Vanitas vanitatum ! L'abandon, la mort, l'exil, en attendant la mort. - Fugies Uticam. Si c'était Massilie! Mais non : Utique. Triste regain de gloire! La Pharsale aux provinces si chère.—Unctus mitteris Ilerdam. Le dernier coup pour un malheureux poëte! Et j'ai tout Pelletier, etc. Le coup de l'épicier !

Comparaison plaisante du liber avec un Asellus. Ane pour l'entêtement, âne aussi pour le reste : In rupes detrusit asellum. Rupes, les atteintes rudes et aiguës de la critique, etc.

Mais ces atteintes, Horace ne les ressentira pas lui-même Ridebit monitor. - Voilà, certes, un auteur bien détaché de son ouvrage, bien désintéressé sur le sort qu'il prévoit. Ridebit. De ce qui ferait pleurer un autre, il rira, lui!

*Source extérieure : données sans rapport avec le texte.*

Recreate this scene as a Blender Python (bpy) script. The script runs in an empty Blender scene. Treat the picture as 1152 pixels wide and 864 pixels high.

Horace, poëte épistolaire ou satirique, musa pedestris, ne montre guère l'orgueil d'Horace, poëte lyrique. Il ne se considère même plus comme poëte:

Ego me illorum, dederim quibus esse poetas,
Excerpam numero; neque enim concludere versum
Dixeris esse satis; neque, si quis scribat, uti nos,
Sermoni propiora, putes hunc esse poetam.
Ingenium cui sit, cui mens divinior, atque os
Magna sonaturum, des nominis hujus honorem.

(Sat., I, IV.)

C'est plus qu'un poëte dans les Odes: vates.